Protest in Solidarity With Palestinians Reaches Prague

palestine protest prague

By Suzanne Scarlett Bessisso

A protest in support of Palestine is to take place in Prague on Friday, May 21st, at 2 pm marching from Malá Strana to the Israeli Embassy.

This comes after the President of the Czech Republic, Miloš Zeman, publicly announced solidarity with the state of Israel on May 14th by hanging the Israeli flag on the square at Prague Castle.

Matyáš Pilin and Jasmin Zakie, co-organizers of the march in Prague, decided to put together this event to do all they can to bring awareness and show solidarity with Palestine.

“If we can start a conversation and have people look at the evidence, look at the human suffering and not just blindly repeat worn-out phrases that we hear in the media so often, true change can begin to take shape,” said Matyáš Pilin.

Pilin believes that the Palestinian struggle is barely covered in the Czech media, and when it is, it’s extremely misrepresented, “the coverage is mainly done from within the Israeli borders, where there is no real threat to life and rarely shows the pain and suffering of the Palestinian people.”

The Czech Republic’s history of being occupied by the Soviet Union reflects the struggles of the people in Palestine under the Israeli occupation by being dispossessed, isolated and forced to survive by any means possible, yet the Czech government declared solidarity with Israel.

“Due to Czech Republics long history of support for Israel, we could occupy a uniquely powerful place in the discourse, and I am ashamed that no single politician has stepped up to the mark and used this platform to speak the truth,” said Pilin in response to Czech Republic’s solidarity with Palestine.

The metaphorical torch to bring awareness and fight for the human rights of Palestinian people was passed on to the generation of social media, to fight for what is right irrespective of geopolitical goals or of broader economical interests, to hope for change and push those in power to reflect the opinions of the masses.


“I am worried that our march will be mischaracterized as anti-Jewish, but highlighting the struggles of one people should not be a radical idea, and most certainly should not come at the expense of a different group of people.

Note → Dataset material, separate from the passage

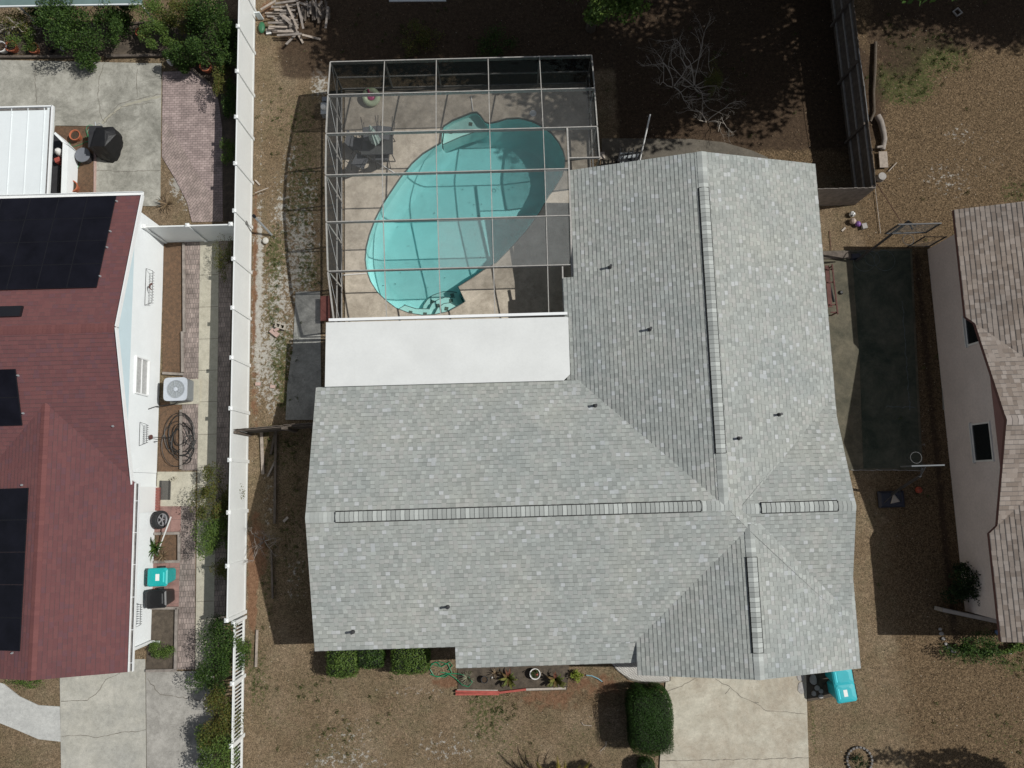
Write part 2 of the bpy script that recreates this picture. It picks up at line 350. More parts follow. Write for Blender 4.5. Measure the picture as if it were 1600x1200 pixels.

Standing with Palestine does not make you an anti-Semite or a radical,” he adds.

Similar protests took place in London last week with protesters gathering in front of the Prime Minister’s office on Tuesday, 11th May, and thousands of people marching towards the Israeli embassy on Saturday, 15th May.

Protests in New York, Los Angeles, France, Jordan, Morocco, Pakistan, Turkey, Sudan, Lebanon, are also taking place this week.